* **Work to do**
Copy all of the records below verbatim.

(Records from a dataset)
□ □ □ □
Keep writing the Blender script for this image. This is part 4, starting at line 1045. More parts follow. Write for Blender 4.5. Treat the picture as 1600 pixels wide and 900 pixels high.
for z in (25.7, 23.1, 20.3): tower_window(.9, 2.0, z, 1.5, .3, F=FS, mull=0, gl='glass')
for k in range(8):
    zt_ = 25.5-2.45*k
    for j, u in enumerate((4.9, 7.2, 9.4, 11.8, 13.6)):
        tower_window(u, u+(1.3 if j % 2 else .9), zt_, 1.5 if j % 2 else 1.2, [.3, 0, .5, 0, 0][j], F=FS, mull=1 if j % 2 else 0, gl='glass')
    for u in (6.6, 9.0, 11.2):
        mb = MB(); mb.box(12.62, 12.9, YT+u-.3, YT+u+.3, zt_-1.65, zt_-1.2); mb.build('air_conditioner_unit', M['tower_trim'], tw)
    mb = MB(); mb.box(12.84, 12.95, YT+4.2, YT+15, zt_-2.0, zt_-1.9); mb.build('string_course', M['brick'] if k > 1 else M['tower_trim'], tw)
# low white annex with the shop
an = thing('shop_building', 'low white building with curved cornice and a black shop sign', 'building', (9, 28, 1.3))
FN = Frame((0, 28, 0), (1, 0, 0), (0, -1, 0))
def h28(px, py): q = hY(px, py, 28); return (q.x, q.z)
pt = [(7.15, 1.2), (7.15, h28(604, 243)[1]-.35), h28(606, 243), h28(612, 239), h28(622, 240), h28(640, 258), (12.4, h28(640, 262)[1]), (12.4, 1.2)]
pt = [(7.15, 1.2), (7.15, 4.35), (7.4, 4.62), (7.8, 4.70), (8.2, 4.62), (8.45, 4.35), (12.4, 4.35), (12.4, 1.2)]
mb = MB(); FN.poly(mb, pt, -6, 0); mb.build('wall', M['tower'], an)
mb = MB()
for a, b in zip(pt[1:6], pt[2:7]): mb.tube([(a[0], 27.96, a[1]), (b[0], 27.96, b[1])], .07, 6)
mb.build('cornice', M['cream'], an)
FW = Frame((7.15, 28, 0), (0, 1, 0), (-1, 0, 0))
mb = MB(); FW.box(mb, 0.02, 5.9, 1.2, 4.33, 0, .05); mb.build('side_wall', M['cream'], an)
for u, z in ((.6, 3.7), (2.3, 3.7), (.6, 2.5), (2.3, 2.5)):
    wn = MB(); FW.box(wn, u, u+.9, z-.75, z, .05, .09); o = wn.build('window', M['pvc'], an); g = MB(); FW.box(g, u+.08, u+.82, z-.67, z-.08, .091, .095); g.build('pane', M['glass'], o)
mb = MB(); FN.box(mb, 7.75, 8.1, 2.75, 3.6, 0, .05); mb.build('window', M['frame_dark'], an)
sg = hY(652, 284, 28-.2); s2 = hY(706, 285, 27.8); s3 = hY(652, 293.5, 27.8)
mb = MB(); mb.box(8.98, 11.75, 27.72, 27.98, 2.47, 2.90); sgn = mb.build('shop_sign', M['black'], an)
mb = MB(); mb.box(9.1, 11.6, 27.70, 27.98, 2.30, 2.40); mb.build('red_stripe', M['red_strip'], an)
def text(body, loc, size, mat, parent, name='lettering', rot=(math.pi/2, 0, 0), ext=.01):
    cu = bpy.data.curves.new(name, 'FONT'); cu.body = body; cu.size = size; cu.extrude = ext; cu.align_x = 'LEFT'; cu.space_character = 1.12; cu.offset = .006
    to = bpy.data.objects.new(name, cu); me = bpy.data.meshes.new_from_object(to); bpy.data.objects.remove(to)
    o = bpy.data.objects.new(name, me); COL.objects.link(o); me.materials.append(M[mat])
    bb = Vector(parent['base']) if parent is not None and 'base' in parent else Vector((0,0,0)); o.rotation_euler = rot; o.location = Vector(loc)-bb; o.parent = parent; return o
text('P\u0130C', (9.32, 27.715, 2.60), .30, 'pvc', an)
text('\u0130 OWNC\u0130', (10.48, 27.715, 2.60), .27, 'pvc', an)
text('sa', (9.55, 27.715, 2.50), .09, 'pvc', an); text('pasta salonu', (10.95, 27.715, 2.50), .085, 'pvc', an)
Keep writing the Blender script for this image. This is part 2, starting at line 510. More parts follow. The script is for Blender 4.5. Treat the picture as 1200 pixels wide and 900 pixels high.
□ □ □ □
* **Output of the exercise**
Keep writing the Blender script for this image. This is part 4, starting at line 1045. More parts follow. Write for Blender 4.5. Treat the picture as 1600 pixels wide and 900 pixels high.
for z in (25.7, 23.1, 20.3): tower_window(.9, 2.0, z, 1.5, .3, F=FS, mull=0, gl='glass')
for k in range(8):
    zt_ = 25.5-2.45*k
    for j, u in enumerate((4.9, 7.2, 9.4, 11.8, 13.6)):
        tower_window(u, u+(1.3 if j % 2 else .9), zt_, 1.5 if j % 2 else 1.2, [.3, 0, .5, 0, 0][j], F=FS, mull=1 if j % 2 else 0, gl='glass')
    for u in (6.6, 9.0, 11.2):
        mb = MB(); mb.box(12.62, 12.9, YT+u-.3, YT+u+.3, zt_-1.65, zt_-1.2); mb.build('air_conditioner_unit', M['tower_trim'], tw)
    mb = MB(); mb.box(12.84, 12.95, YT+4.2, YT+15, zt_-2.0, zt_-1.9); mb.build('string_course', M['brick'] if k > 1 else M['tower_trim'], tw)
# low white annex with the shop
an = thing('shop_building', 'low white building with curved cornice and a black shop sign', 'building', (9, 28, 1.3))
FN = Frame((0, 28, 0), (1, 0, 0), (0, -1, 0))
def h28(px, py): q = hY(px, py, 28); return (q.x, q.z)
pt = [(7.15, 1.2), (7.15, h28(604, 243)[1]-.35), h28(606, 243), h28(612, 239), h28(622, 240), h28(640, 258), (12.4, h28(640, 262)[1]), (12.4, 1.2)]
pt = [(7.15, 1.2), (7.15, 4.35), (7.4, 4.62), (7.8, 4.70), (8.2, 4.62), (8.45, 4.35), (12.4, 4.35), (12.4, 1.2)]
mb = MB(); FN.poly(mb, pt, -6, 0); mb.build('wall', M['tower'], an)
mb = MB()
for a, b in zip(pt[1:6], pt[2:7]): mb.tube([(a[0], 27.96, a[1]), (b[0], 27.96, b[1])], .07, 6)
mb.build('cornice', M['cream'], an)
FW = Frame((7.15, 28, 0), (0, 1, 0), (-1, 0, 0))
mb = MB(); FW.box(mb, 0.02, 5.9, 1.2, 4.33, 0, .05); mb.build('side_wall', M['cream'], an)
for u, z in ((.6, 3.7), (2.3, 3.7), (.6, 2.5), (2.3, 2.5)):
    wn = MB(); FW.box(wn, u, u+.9, z-.75, z, .05, .09); o = wn.build('window', M['pvc'], an); g = MB(); FW.box(g, u+.08, u+.82, z-.67, z-.08, .091, .095); g.build('pane', M['glass'], o)
mb = MB(); FN.box(mb, 7.75, 8.1, 2.75, 3.6, 0, .05); mb.build('window', M['frame_dark'], an)
sg = hY(652, 284, 28-.2); s2 = hY(706, 285, 27.8); s3 = hY(652, 293.5, 27.8)
mb = MB(); mb.box(8.98, 11.75, 27.72, 27.98, 2.47, 2.90); sgn = mb.build('shop_sign', M['black'], an)
mb = MB(); mb.box(9.1, 11.6, 27.70, 27.98, 2.30, 2.40); mb.build('red_stripe', M['red_strip'], an)
def text(body, loc, size, mat, parent, name='lettering', rot=(math.pi/2, 0, 0), ext=.01):
    cu = bpy.data.curves.new(name, 'FONT'); cu.body = body; cu.size = size; cu.extrude = ext; cu.align_x = 'LEFT'; cu.space_character = 1.12; cu.offset = .006
    to = bpy.data.objects.new(name, cu); me = bpy.data.meshes.new_from_object(to); bpy.data.objects.remove(to)
    o = bpy.data.objects.new(name, me); COL.objects.link(o); me.materials.append(M[mat])
    bb = Vector(parent['base']) if parent is not None and 'base' in parent else Vector((0,0,0)); o.rotation_euler = rot; o.location = Vector(loc)-bb; o.parent = parent; return o
text('P\u0130C', (9.32, 27.715, 2.60), .30, 'pvc', an)
text('\u0130 OWNC\u0130', (10.48, 27.715, 2.60), .27, 'pvc', an)
text('sa', (9.55, 27.715, 2.50), .09, 'pvc', an); text('pasta salonu', (10.95, 27.715, 2.50), .085, 'pvc', an)
Keep writing the Blender script for this image. This is part 2, starting at line 510. More parts follow. The script is for Blender 4.5. Treat the picture as 1200 pixels wide and 900 pixels high.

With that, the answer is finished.